The movie opens with words over black: “In the last decade, over 814 people have been killed by state-sponsored vigilantes in the Philippines. Many of the victims were children.” This made me shift in my seat. A movie made by a 22-year-old with political agenda; man, this is going to suck. When I was 22, all I cared about was booze, among other petty things.
But I was wrong. About twenty minutes into the movie, I completely forgot about its political agenda. I sat up, realizing that that entire twenty minutes had been one long take, only to get cut around ten minutes later. I wouldn’t say it was all that effective. It was clumsy at best, but still, the effort was astounding.
I am not a big fan of indie movies shot digitally. The shaky camera work is usually nauseating. Worse, the lighting is compromised. In Engkwentro, when it’s dark, it’s really dark. I’m not sure if Pepe Diokno had a cinematographer, or if the cinematographer just called in sick when they did those shots. And even if this technique is supposed to heighten the realism of it all, all I can feel is annoyance. In the movie’s chase/fight scenes, I was tempted to climb up the projection booth to adjust the contrast, brightness, and perhaps play it all in slow motion.
What makes Engkwentro a rare gem, though, in the world of crappy Pinoy indie movies, is that it doesn’t wallow in shock value. If anything, its supposed “shock value” is nothing but lame. As the camera goes around a labyrinthine slums area, it catches nothing special. Sure, kids are smoking cigarettes and weed, drinking beer, playing around with a gun, but none of those things are anything to be so shocked about. In this day and age when filmmakers are up to their asses pushing the envelope, Pepe Diokno chose to simply sit on it, which isn’t a bad thing. There is something else that the young director wants to push across: a message. Vigilante killing is wrong. And I am reminded of this by the end of the movie, when that hitman whispers to a sobbing young boy, describing how calm and quiet the sea is, right before the cold-blooded gunshot. This one scene, I thought, was chilling.
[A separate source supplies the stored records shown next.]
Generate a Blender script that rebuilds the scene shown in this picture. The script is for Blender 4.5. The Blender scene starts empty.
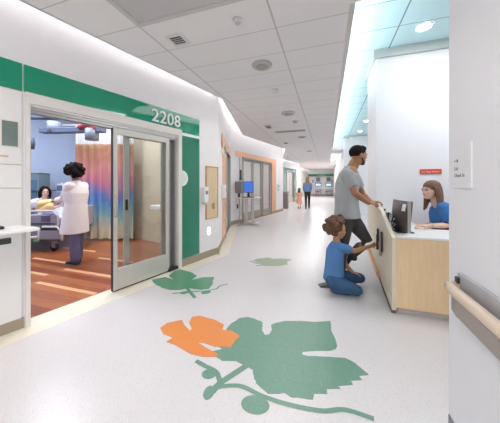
import bpy, math, random
from mathutils import Vector, Matrix, noise
random.seed(7)
SC = bpy.context.scene
COL = SC.collection
TH = math.radians(18.2); CH = 1.32; FPX = 234.0; HZ = 184.0
FW = Vector((-math.sin(TH), math.cos(TH), 0)); RT = Vector((math.cos(TH), math.sin(TH), 0)); UP = Vector((0, 0, 1))

def at(px, py, d):
    """point seen at (px, py) when it stands d metres ahead of the camera"""
    return FW*d + RT*((px-250)/FPX*d) + UP*(CH + (HZ-py)/FPX*d)

# ------------------------------------------------------------------ materials
MATS = {}
def mat(name, col, rough=0.5, metal=0.0, var=0.0, scale=8.0, bump=0.0, bscale=60.0, coat=0.0, trans=0.0, spec=0.5, stretch=None):
    if name in MATS: return MATS[name]
    m = bpy.data.materials.new(name); m.use_nodes = True; nt = m.node_tree; N = nt.nodes; L = nt.links
    b = N['Principled BSDF']
    b.inputs['Base Color'].default_value = (*col, 1); b.inputs['Roughness'].default_value = rough
    b.inputs['Metallic'].default_value = metal; b.inputs['Coat Weight'].default_value = coat
    b.inputs['Transmission Weight'].default_value = trans; b.inputs['Specular IOR Level'].default_value = spec
    tc = N.new('ShaderNodeTexCoord'); src = tc.outputs['Object']
    if stretch:
        mp = N.new('ShaderNodeMapping'); mp.inputs['Scale'].default_value = stretch; L.new(src, mp.inputs['Vector']); src = mp.outputs['Vector']
    nz = N.new('ShaderNodeTexNoise'); nz.inputs['Scale'].default_value = scale; nz.inputs['Detail'].default_value = 4
    L.new(src, nz.inputs['Vector'])
    v = max(var, 0.015)
    mx = N.new('ShaderNodeMix'); mx.data_type = 'RGBA'
    mx.inputs[6].default_value = tuple(max(0, c*(1-v)) for c in col)+(1,); mx.inputs[7].default_value = tuple(min(1, c*(1+v)) for c in col)+(1,)
    L.new(nz.outputs['Fac'], mx.inputs[0]); L.new(mx.outputs[2], b.inputs['Base Color'])
    if bump:
        n2 = N.new('ShaderNodeTexNoise'); n2.inputs['Scale'].default_value = bscale; L.new(src, n2.inputs['Vector'])
        bp = N.new('ShaderNodeBump'); bp.inputs['Strength'].default_value = bump; bp.inputs['Distance'].default_value = 0.01
        L.new(n2.outputs['Fac'], bp.inputs['Height']); L.new(bp.outputs['Normal'], b.inputs['Normal'])
    MATS[name] = m; return m

def emis(name, col, s):
    if name in MATS: return MATS[name]
    m = bpy.data.materials.new(name); m.use_nodes = True; N = m.node_tree.nodes
    b = N['Principled BSDF']; b.inputs['Base Color'].default_value = (*col, 1)
    b.inputs['Emission Color'].default_value = (*col, 1); b.inputs['Emission Strength'].default_value = s
    MATS[name] = m; return m

def math_node(N, L, op, a, b=None):
    n = N.new('ShaderNodeMath'); n.operation = op
    for i, v in enumerate((a, b)):
        if v is None: continue
        if hasattr(v, 'type') and hasattr(v, 'is_linked'): L.new(v, n.inputs[i])
        else: n.inputs[i].default_value = v
    return n.outputs[0]

def tile_mat(name, col, line, x0, dx, y0, dy, wx=0.008, wy=0.006):
    m = mat(name, col, 0.85, var=0.03, scale=3, bump=0.15, bscale=250)
    N = m.node_tree.nodes; L = m.node_tree.links; b = N['Principled BSDF']
    old = b.inputs['Base Color'].links[0].from_socket
    g = N.new('ShaderNodeNewGeometry'); sp = N.new('ShaderNodeSeparateXYZ'); L.new(g.outputs['Position'], sp.inputs[0])
    def lines(s, o, d, w):
        a = math_node(N, L, 'SUBTRACT', s, o-1000*d); a = math_node(N, L, 'DIVIDE', a, d); a = math_node(N, L, 'FRACT', a)
        a = math_node(N, L, 'SUBTRACT', a, 0.5); a = math_node(N, L, 'ABSOLUTE', a); return math_node(N, L, 'GREATER_THAN', a, 0.5-w/d)
    k = math_node(N, L, 'MAXIMUM', lines(sp.outputs[0], x0, dx, wx), lines(sp.outputs[1], y0, dy, wy))
    mx = N.new('ShaderNodeMix'); mx.data_type = 'RGBA'; L.new(k, mx.inputs[0]); L.new(old, mx.inputs[6]); mx.inputs[7].default_value = (*line, 1)
    L.new(mx.outputs[2], b.inputs['Base Color']); return m

def speck_mat(name, col, sp1, amount, rough=0.3, scale=110):
    m = mat(name, col, rough, var=0.03, scale=1.2)
    N = m.node_tree.nodes; L = m.node_tree.links; b = N['Principled BSDF']
    old = b.inputs['Base Color'].links[0].from_socket
    g = N.new('ShaderNodeNewGeometry'); vo = N.new('ShaderNodeTexVoronoi'); vo.inputs['Scale'].default_value = scale
    L.new(g.outputs['Position'], vo.inputs['Vector'])
    k = math_node(N, L, 'LESS_THAN', vo.outputs['Distance'], amount)
    mx = N.new('ShaderNodeMix'); mx.data_type = 'RGBA'; L.new(k, mx.inputs[0]); L.new(old, mx.inputs[6]); mx.inputs[7].default_value = (*sp1, 1)
    L.new(mx.outputs[2], b.inputs['Base Color']); return m

def wood_mat(name, c1, c2, rough=0.35, plank=None, axis=0, scale=3.0):
    m = mat(name, c1, rough)
    N = m.node_tree.nodes; L = m.node_tree.links; b = N['Principled BSDF']
    g = N.new('ShaderNodeNewGeometry'); mp = N.new('ShaderNodeMapping')
    s = [14, 14, 14]; s[axis] = 1.2; mp.inputs['Scale'].default_value = s
    L.new(g.outputs['Position'], mp.inputs['Vector'])
    nz = N.new('ShaderNodeTexNoise'); nz.inputs['Scale'].default_value = scale; nz.inputs['Detail'].default_value = 6; nz.inputs['Distortion'].default_value = 0.6
    L.new(mp.outputs[0], nz.inputs['Vector'])
    fac = nz.outputs['Fac']
    if plank:
        sp = N.new('ShaderNodeSeparateXYZ'); L.new(g.outputs['Position'], sp.inputs[0])
        q = math_node(N, L, 'FLOOR', math_node(N, L, 'DIVIDE', sp.outputs[1-axis], plank))
        wn = N.new('ShaderNodeTexWhiteNoise'); wn.noise_dimensions = '1D'; L.new(q, wn.inputs['W'])
        fac = math_node(N, L, 'ADD', math_node(N, L, 'MULTIPLY', fac, 0.6), math_node(N, L, 'MULTIPLY', wn.outputs['Value'], 0.4))
    cr = N.new('ShaderNodeValToRGB'); cr.color_ramp.elements[0].position = 0.3; cr.color_ramp.elements[1].position = 0.7
    cr.color_ramp.elements[0].color = (*c1, 1); cr.color_ramp.elements[1].color = (*c2, 1)
    L.new(fac, cr.inputs[0]); L.new(cr.outputs[0], b.inputs['Base Color']); return m

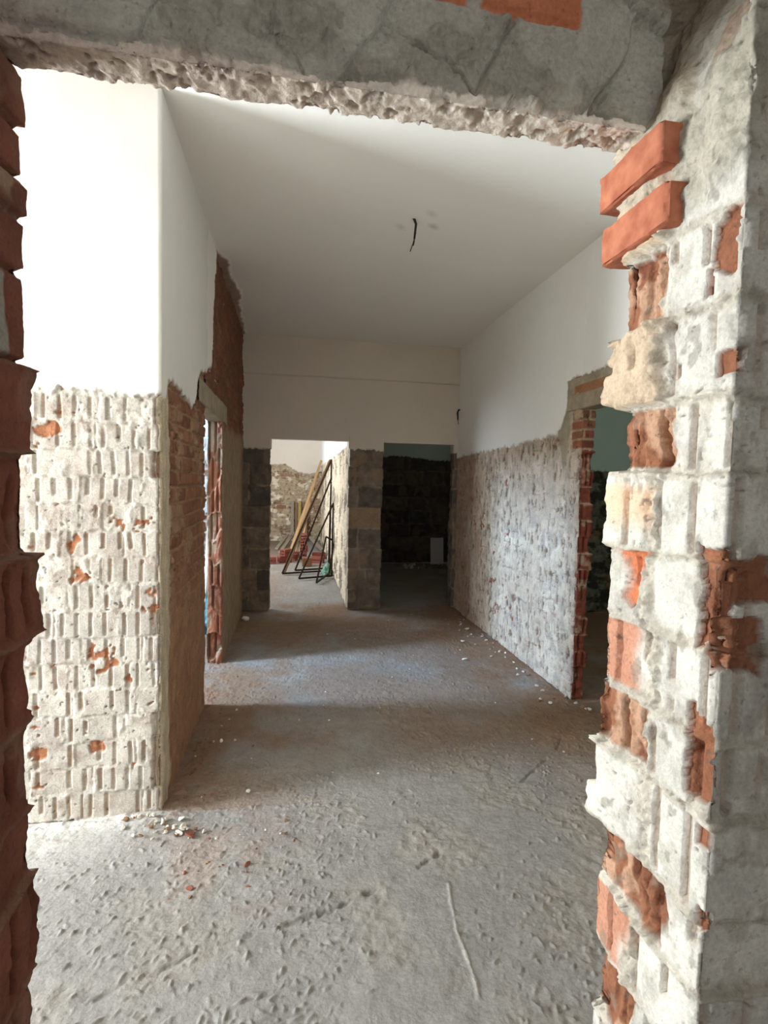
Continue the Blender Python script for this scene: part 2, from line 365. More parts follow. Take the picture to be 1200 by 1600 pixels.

Best part of watching the movie in SM Cinema 8, though, was waiting for it to start. There were only two of us in the movie house. Apparently, New Moon has more importance to the Filipino moviegoing community that virtually no one bothered to watch Engkwentro. And what do you do when there’s no one else in the theater and what they play is Lady Gaga’s “Poker Face”? Dance, of course.